Said the former Broncos staffer: “Josh, it’s his way or the highway.”

Despite being only 32 when hired and 33 when his first season began in Denver, McDaniels was the de facto GM, and his tenure got off to a bad start in his first meeting with Jay Cutler. The quarterback had just gone 8-8 and played in the Pro Bowl in his third year in the league.

According to the source who worked for the Broncos at the time, McDaniels was blunt with Cutler about his shortcomings. He told the quarterback he wanted him to change his demeanor, body language, presence in the locker room and work ethic in the offseason. He also wanted to tweak his throwing motion and the way he read defenses.

As we know now, McDaniels had Cutler pegged. But if the goal was to make Cutler better, that know-it-all, sledgehammer approach bombed. Cutler’s take was that he’d just made the Pro Bowl and didn’t need fixing. When Cutler balked at extra offseason work and relations continued to deteriorate, he asked for a trade, and McDaniels obliged by sending him to Chicago for quarterback Kyle Orton plus first- and third-round draft picks. Orton ended his three years in Denver with a 12-21 record and 85.7 rating.

As a drafter, McDaniels’ greatest blunder was trading up to draft Tim Tebow at No. 25 overall in 2010.

“For 32 years old he had way too much power,” the former Broncos staffer said. “… There was no one in the building to tell him no.”

McDaniels ran the team on the Bill Belichick model but without Belichick’s ability to be demanding and ruthless while simultaneously showing respect for players and coaches. McDaniels ground down his staff and players and ran into a problem that has cropped up with other Belichick disciples by creating a dreary working environment.

It’s worth noting that of all the Belichick assistants who’ve become head coaches in the NFL, only Bill O’Brien has had anything approaching success, and he’s only 42-38 with a 1-2 playoff record in five seasons with Houston.

The former Broncos’ staffer said he personally liked McDaniels but that working for him “was complete misery.”

As for McDaniels’ backing out on the Colts last year, there’s no sugarcoating that he left several assistant coaches hanging by getting their commitments then backing out of the job himself. That could hurt his ability to build a staff if he accepts a job this year while the Patriots are still playing.

But I doubt that will be an issue in the end. He’ll need to shoot the Packers straight on his reason — I’m guessing he had misgivings about Andrew Luck’s injured shoulder and owner Jim Irsay’s eccentric personality. Regardless, I find it hard to believe McDaniels would accept a job and back out a second time. That really would be career suicide, and prospective assistants know it.

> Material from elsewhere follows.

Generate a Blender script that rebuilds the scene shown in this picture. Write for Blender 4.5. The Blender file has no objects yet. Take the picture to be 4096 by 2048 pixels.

“I’d say no (it won’t impede him hiring a staff),” the assistant coach said. “If he were to do that again he would never be a head-coaching candidate again.” 

The fact is, there’s a lot to like about McDaniels as a football coach and offensive mind. He knows good quarterback play and has had a long and fruitful collaboration with Brady, the best quarterback ever.

The red flags need addressing, and if I’m Gutekunst, I’d be especially wary of McDaniels trying to push his way to control of the roster if the Packers’ front-office structure stays the same, with all principals reporting to Murphy, for a couple more years.

But much of it comes down to how long the Packers are committed to Rodgers, and whether they think McDaniels can help get Rodgers playing like an MVP again. McDaniels' sharp offensive mind and strong personality might stimulate the quarterback’s intellect and competitive personality even if there were some rough patches..

McDaniels appears to have done that with Brady, including having at least one very public sideline barking match, in a game against Buffalo in late 2017. While Rodgers and Brady are likely two very different personalities, they share strong wills and highly competitive natures.

But if McDaniels hasn’t learned from Denver, or if the way he operated there is just who he is, there’s also the real chance Rodgers would balk at his approach. It could be a disaster.

It’s a huge question for Gutekunst and Murphy. They’ll get three or four hours with McDaniels on Friday to make their best call.